Studio Globe verglich den Vorgang mit dem Haltestellen-Aufenthalt einer U-Bahn. Dieser dauert im besten Fall nur 15 Sekunden, obwohl eine vergleichbar große Zahl an Passagieren aus- und zusteigt. Mit dieser Inspiration wurde ein Konzept namens "Shift" entwickelt, das Anleihen am " Horizon System" nimmt.
Passagiere im Container
Bei Shift werden mobile Pods auf Rädern eingesetzt, in denen Passagiere und ihr Gepäck Platz finden. Der Innenraum von Flugzeugen ist so gestaltet, um einen oder mehrere solcher Pods aufzunehmen.

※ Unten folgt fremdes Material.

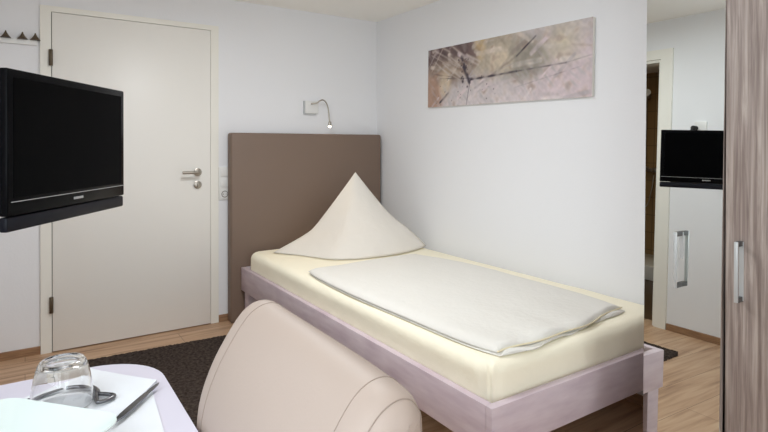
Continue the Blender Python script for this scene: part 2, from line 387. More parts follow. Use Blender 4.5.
# ------------------------------------------------------------------ bed
BL, BR, BF, BH, BT, BB = 1.229, 2.396, 1.2257, 3.600, 0.3785, 0.2246
bed = thing('bed', 'single bed with lilac-washed wooden frame standing along the white wall', 'bed', (1.8, 2.4, 0))
boxes('side_rail', M['lilac'], bed, (BL, BL+0.030, BF+0.030, BH, BB, BT), bev=0.002)
boxes('side_rail', M['lilac'], bed, (BR-0.018, BR, BF+0.030, BH, BB, BT), bev=0.002)
boxes('footboard', M['lilac'], bed, (BL, BR, BF, BF+0.030, BB, BT), bev=0.002)
boxes('head_rail', M['lilac'], bed, (BL+0.030, BR-0.018, BH-0.028, BH, BB, BT), bev=0.002)
for x, y in ((BL+0.018, BF+0.008), (BR-0.098, BF+0.008), (BL+0.018, BH-0.098), (BR-0.098, BH-0.098)):
    boxes('leg', M['lilac'], bed, (x, x+0.08, y, y+0.08, 0, BB), bev=0.003)
boxes('slat_base', M['skirt'], bed, *[(BL+0.03, BR-0.03, BF+0.06+i*0.125, BF+0.12+i*0.125, BB+0.012, BB+0.028) for i in range(18)])

hbd = thing('headboard', 'tall taupe leather headboard against the white wall', 'headboard', (1.763, YB-0.05, 0))
bm = nb(); box(bm, 1.1634, 2.378, 3.6073, YB-0.0150, 0.0, 1.297, bev=0.014, seg=4)
obj('padded_panel', bm, M['headboard'], hbd, smooth=40)

# mattress in a fitted sheet
def soft_box(x0, x1, y0, y1, z0, z1, R, r, amp, sc):
    """mattress slab: R = plan corner radius, r = top edge radius"""
    bm = nb(); box(bm, x0, x1, y0, y1, z0, z1)
    near = [0.003, 0.008, 0.014, 0.021, 0.029, 0.038, 0.05, 0.065, 0.085]
    for axis, lo, hi in ((0, x0, x1), (1, y0, y1), (2, z0, z1)):
        if axis == 2: cuts = [hi-q for q in near[:7]] + [lo+(hi-r-lo)*k/5 for k in range(1, 5)]
        else: cuts = [lo+q for q in near] + [hi-q for q in near] + [lo+0.085+(hi-lo-0.17)*k/24 for k in range(1, 24)]
        for cc in cuts:
            pc = [0, 0, 0]; no = [0, 0, 0]; pc[axis] = cc; no[axis] = 1
            bmesh.ops.bisect_plane(bm, geom=bm.verts[:]+bm.edges[:]+bm.faces[:], plane_co=pc, plane_no=no, dist=1e-6)
    for v in bm.verts:
        p = v.co.copy()
        cx, cy = min(max(p.x, x0+R), x1-R), min(max(p.y, y0+R), y1-R); dx, dy = p.x-cx, p.y-cy
        m = max(abs(dx), abs(dy)); L = math.hypot(dx, dy)
        if L > 1e-9: dx, dy = dx*m/L, dy*m/L
        a_ = r-(R-m); b_ = p.z-(z1-r)
        if a_ > 0 and b_ > 0:
            k = max(a_, b_)/math.hypot(a_, b_); na, nb_ = a_*k, b_*k
            q = math.hypot(dx, dy)
            if q > 1e-9: f = (q-(a_-na))/q; dx, dy = dx*f, dy*f
            p.z = z1-r+nb_
        v.co = Vector((cx+dx, cy+dy, p.z))
        if p.z > z0+0.05:
            v.co.z += mnoise.noise(Vector((p.x*sc, p.y*sc, p.z*sc*2)))*amp
            wv = mnoise.noise(Vector((p.x*9, p.y*9, p.z*5)))*0.0035; q = math.hypot(dx, dy)
            if q > R*0.6: v.co.x += dx/q*wv; v.co.y += dy/q*wv
    return bm
bm = soft_box(BL+0.034, BR-0.022, BF+0.044, BH-0.034, BB+0.03, 0.4895, 0.075, 0.045, 0.003, 5)
# gathered sheet folds at the near foot corner
for v in bm.verts:
    dx = v.co.x-(BL+0.034); dy = v.co.y-(BF+0.044); r = math.hypot(dx, dy)
    if r < 0.22 and v.co.z > 0.36: v.co += Vector((-dx, -dy, 0))*0.10*math.sin(14*math.atan2(dy+0.01, dx+0.01))*(1-r/0.22)
mt = obj('mattress', bm, M['sheet'], smooth=180)
tag(mt, 'mattress in a cream fitted sheet lying in the bed frame', 'mattress')

# folded duvet
dv = thing('duvet', 'folded ivory duvet lying flat on the cream mattress', 'duvet', (1.75, 2.05, 0.49))
def duvet_layer(z0, th, grow, seed, dx=0, dy=0):
    # side outlines left/right as functions of t (foot to head)
    L = [(1.345, 1.310), (1.316, 1.47), (1.302, 1.83), (1.290, 2.22), (1.300, 2.58), (1.322, 2.745)]
    R = [(2.165, 1.380), (2.182, 1.47), (2.200, 1.68), (2.200, 2.0), (2.195, 2.375), (2.09, 2.800)]
    Ls = spline([(x-grow, y, 0) for x, y in L], 10); Rs = spline([(x+grow, y, 0) for x, y in R], 10)
    nu, nv = 44, len(Ls)-1; bm = nb(); top = []; bot = []
    for j in range(nv+1):
        rt = []; rb = []
        for i in range(nu+1):
            u = i/nu; v = j/nv; p = Ls[j].lerp(Rs[j], u); p.x += dx; p.y += dy
            foot = (1-v)**6
            p.y += foot*(0.006*math.sin(u*17+seed)+0.007*math.sin(u*7.3+2*seed) - 0.022*math.sin(PI*u))
            e = min(u, 1-u)*0.86; g = min(v, 1-v)*1.45
            k = 1 - max(0, 1-e/0.06)**2.4; q = 1 - max(0, 1-g/0.07)**2.4
            hgt = th*(0.16+0.84*k*q)
            n = mnoise.noise(Vector((p.x*4+seed, p.y*4, 0)))*0.005 + mnoise.noise(Vector((p.x*11, p.y*14+seed, 2)))*0.0022
            rt.append(bm.verts.new((p.x, p.y, z0+hgt+n*k*q+0.006*foot*math.sin(u*23)*k))); rb.append(bm.verts.new((p.x, p.y, z0)))
        top.append(rt); bot.append(rb)
    for j in range(nv):
        for i in range(nu):
            bm.faces.new((top[j][i], top[j][i+1], top[j+1][i+1], top[j+1][i])); bm.faces.new((bot[j][i], bot[j+1][i], bot[j+1][i+1], bot[j][i+1]))
    for j in range(nv):
        bm.faces.new((top[j][0], top[j+1][0], bot[j+1][0], bot[j][0])); bm.faces.new((top[j][nu], bot[j][nu], bot[j+1][nu], top[j+1][nu]))
    for i in range(nu):
        bm.faces.new((top[0][i], bot[0][i], bot[0][i+1], top[0][i+1])); bm.faces.new((top[nv][i], top[nv][i+1], bot[nv][i+1], bot[nv][i]))
    return bm, [v.co.copy() for v in bot[0]]
bm, foot_line = duvet_layer(0.4950, 0.009, 0.001, 1.7, 0.0, -0.010)
ul = obj('lower_fold', bm, M['linen'], dv, smooth=70)
bm, fl2 = duvet_layer(0.5040, 0.020, 0.0, 0.4)
obj('upper_fold', bm, M['linen'], dv, smooth=70)
bm = nb(); tube(bm, [p+Vector((0, -0.004, 0.004)) for p in fl2], 0.003, 8); obj('hem_piping', bm, M['hem'], dv, smooth=60)

# pyramid pillow
EDL = [(1.374, 3.394, .500), (1.44, 3.38, .533), (1.509, 3.37, .565), (1.58, 3.36, .60), (1.652, 3.35, .647), (1.764, 3.34, .772), (1.88, 3.33, .91), (1.974, 3.33, 1.020)]
EDR = [(2.348, 2.985, .510), (2.308, 3.03, .57), (2.255, 3.08, .631), (2.202, 3.13, .683), (2.149, 3.18, .745), (2.071, 3.26, .87), (1.974, 3.33, 1.020)]
BAS = [(1.374, 3.394, .496), (1.469, 3.26, .494), (1.538, 3.13, .494), (1.615, 3.00, .494), (1.785, 2.925, .494), (2.024, 2.915, .494), (2.214, 2.945, .496), (2.348, 2.985, .506)]
def resample(P, n):
    P = spline(P, 12); d = [0]
    for a, b in zip(P, P[1:]): d.append(d[-1]+(b-a).length)
    out = []; k = 0
    for i in range(n+1):
        s = d[-1]*i/n
        while k < len(d)-2 and d[k+1] < s: k += 1
        out.append(P[k].lerp(P[k+1], (s-d[k])/max(1e-9, d[k+1]-d[k])))
    return out
NU, NV = 40, 36
eL, eR, eB = resample(EDL, NV), resample(EDR, NV), resample(BAS, NU)
bm = nb(); F = []; B = []
for j in range(NV):
    v = j/NV; rf = []; rb = []
    for i in range(NU+1):
        u = i/NU
        # Coons-type blend of the three border curves
        side = eL[j].lerp(eR[j], u); chord0 = eL[0].lerp(eR[0], u)
        p = side + (eB[i]-chord0)*(1-v)**1.6
        bul = math.sin(PI*u)**0.8*math.sin(PI*min(1, v*0.9+0.1))*0.085*(1-v)**0.5
        p += Vector((-0.25, -0.9, 0.10))*bul
        wr = mnoise.noise(Vector((p.x*7, p.y*7, p.z*7)))*0.010 + mnoise.noise(Vector((p.x*16, p.y*16, p.z*9)))*0.004
        if 0 < i < NU and j > 0: p += Vector((-0.3, -0.9, 0.2))*wr*math.sin(PI*u)
        rf.append(bm.verts.new(p))
        if i in (0, NU): rb.append(rf[-1])
        else:
            q = side.copy(); back = math.sin(PI*u)**0.7*0.17*(1-v)**0.6
            q += Vector((0.30, 0.88, 0.0))*back; q.y = min(q.y, 3.600); q.x = min(q.x, 2.385)
            q.z = max(q.z, 0.4945) if j else 0.4945
            rb.append(bm.verts.new(q))
    F.append(rf); B.append(rb)
ap = bm.verts.new(EDL[-1])
for R_ in (F, B):
    for j in range(NV-1):
        for i in range(NU): bm.faces.new((R_[j][i], R_[j][i+1], R_[j+1][i+1], R_[j+1][i]))
    for i in range(NU): bm.faces.new((R_[-1][i], R_[-1][i+1], ap))
for i in range(NU):
    vs = [F[0][i], F[0][i+1]] + [x for x in (B[0][i+1], B[0][i]) if x not in (F[0][i], F[0][i+1])]
    if len(vs) > 2: bm.faces.new(vs)
pl = obj('pillow', bm, M['pillowcase'], smooth=180)
tag(pl, 'white pillow set up in a pointed pyramid at the head of the bed', 'pillow')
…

Die Pods werden einfach über Laderampen am Flugzeugheck in das Innere gerollt und dort verankert. Wie bei einem Frachtflugzeug sitzen die Passagiere also in Transportcontainern, allerdings großen und komfortablen.

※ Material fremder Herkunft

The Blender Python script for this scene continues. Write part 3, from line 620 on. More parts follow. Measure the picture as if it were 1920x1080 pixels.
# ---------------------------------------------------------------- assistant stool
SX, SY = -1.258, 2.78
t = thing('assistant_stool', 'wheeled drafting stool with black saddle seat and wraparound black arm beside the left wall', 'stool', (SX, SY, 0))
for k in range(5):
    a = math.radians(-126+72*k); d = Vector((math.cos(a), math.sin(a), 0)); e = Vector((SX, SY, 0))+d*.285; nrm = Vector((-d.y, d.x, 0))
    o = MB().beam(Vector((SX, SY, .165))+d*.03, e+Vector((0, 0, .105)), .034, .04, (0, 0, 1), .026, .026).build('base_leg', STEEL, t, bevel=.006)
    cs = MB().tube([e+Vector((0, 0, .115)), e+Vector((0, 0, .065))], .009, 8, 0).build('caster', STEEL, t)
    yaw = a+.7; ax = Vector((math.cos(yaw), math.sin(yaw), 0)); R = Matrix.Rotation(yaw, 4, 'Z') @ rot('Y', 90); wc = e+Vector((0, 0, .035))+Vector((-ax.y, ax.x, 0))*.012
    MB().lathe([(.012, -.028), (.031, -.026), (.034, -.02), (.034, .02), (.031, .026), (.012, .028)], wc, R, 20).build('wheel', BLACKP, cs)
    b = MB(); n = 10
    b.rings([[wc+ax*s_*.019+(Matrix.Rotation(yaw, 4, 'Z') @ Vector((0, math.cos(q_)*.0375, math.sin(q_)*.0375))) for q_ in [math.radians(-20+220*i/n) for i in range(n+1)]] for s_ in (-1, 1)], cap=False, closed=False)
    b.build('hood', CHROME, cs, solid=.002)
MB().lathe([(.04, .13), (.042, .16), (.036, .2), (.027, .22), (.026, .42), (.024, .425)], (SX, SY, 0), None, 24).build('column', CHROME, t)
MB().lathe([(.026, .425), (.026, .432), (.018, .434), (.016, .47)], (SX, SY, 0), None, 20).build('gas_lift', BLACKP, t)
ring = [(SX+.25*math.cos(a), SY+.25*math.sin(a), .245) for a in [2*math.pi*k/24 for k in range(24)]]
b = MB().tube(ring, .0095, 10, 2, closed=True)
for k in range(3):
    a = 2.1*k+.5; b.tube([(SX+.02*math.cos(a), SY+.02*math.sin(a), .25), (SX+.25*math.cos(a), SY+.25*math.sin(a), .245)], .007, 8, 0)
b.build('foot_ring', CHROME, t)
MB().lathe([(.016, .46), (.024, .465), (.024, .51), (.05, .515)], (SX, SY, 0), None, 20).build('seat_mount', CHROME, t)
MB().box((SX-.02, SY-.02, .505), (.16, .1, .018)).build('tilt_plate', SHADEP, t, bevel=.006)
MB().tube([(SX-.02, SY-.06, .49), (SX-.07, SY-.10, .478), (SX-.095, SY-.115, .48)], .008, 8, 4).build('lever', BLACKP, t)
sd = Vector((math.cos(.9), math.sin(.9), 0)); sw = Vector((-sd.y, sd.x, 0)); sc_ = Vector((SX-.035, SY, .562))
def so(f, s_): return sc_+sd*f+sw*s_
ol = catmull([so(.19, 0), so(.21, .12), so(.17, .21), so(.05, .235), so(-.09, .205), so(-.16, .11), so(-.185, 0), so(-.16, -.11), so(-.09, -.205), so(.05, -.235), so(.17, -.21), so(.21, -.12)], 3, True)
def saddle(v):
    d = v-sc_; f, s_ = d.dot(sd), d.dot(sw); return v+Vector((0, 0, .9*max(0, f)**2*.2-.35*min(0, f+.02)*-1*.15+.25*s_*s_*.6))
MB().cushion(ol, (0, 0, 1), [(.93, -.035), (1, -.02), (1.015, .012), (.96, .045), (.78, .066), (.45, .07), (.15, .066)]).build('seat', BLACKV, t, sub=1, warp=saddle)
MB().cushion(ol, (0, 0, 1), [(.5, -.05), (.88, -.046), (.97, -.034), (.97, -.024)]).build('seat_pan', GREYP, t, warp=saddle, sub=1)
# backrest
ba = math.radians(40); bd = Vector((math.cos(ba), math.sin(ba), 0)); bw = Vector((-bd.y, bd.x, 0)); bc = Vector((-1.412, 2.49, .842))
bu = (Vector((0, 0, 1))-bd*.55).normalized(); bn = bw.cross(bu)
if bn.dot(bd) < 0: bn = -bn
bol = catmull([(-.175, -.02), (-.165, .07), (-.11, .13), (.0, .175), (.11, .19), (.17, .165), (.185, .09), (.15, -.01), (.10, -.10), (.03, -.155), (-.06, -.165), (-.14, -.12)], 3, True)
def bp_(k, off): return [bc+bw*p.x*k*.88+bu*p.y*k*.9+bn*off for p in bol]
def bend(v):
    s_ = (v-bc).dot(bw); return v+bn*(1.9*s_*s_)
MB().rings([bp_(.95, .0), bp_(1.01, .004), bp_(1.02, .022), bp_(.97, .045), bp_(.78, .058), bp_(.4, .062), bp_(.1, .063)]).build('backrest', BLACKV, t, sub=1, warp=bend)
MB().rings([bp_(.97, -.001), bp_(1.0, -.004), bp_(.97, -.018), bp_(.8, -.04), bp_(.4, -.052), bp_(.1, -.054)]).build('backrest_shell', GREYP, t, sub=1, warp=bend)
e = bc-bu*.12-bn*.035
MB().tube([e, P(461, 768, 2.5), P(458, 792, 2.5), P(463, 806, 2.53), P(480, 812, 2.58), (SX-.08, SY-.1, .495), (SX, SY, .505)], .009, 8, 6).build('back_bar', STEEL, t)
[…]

Die austauschbaren Pods sollen in Standardgrößen gefertigt werden. Dadurch sollen sie mit Flugzeugtypen unterschiedlichster Hersteller kompatibel sein. Aus der Modularität der Lösung könnten ganz neue Geschäftsmöglichkeiten entstehen, meint Andrew Flynn: "Die Pods könnten beispielsweise von einem Unternehmen stammen, das Flugzeug von einem anderen."
Pods auch auf Zügen
Studio Globe hat für sein Shift-Konzept Materialzusammensetzungen erforscht und Kostenberechnungen durchgeführt. "Im Vergleich zu den derzeitigen Modellen ist unseres wesentlich effizienter", meint Flynn. Die Trennung von Flugzeug und Passagierkabine könnte seiner Ansicht nach auch zu neuen Kollaborationen von Zug- und Luftfahrtunternehmen führen. Pods könnten nicht nur auf Flughäfen eingesetzt werden, sondern auch als Passagiertransporter auf Bahnstrecken dienen.
Auftraggeber Airbus war angeblich von den Studio-Globe-Konzepten begeistert. Die Umsetzung der Ideen setzt allerdings internationale Zusammenarbeit voraus. Aber bis zum Jahr 2050 bleibt ja noch ein wenig Zeit.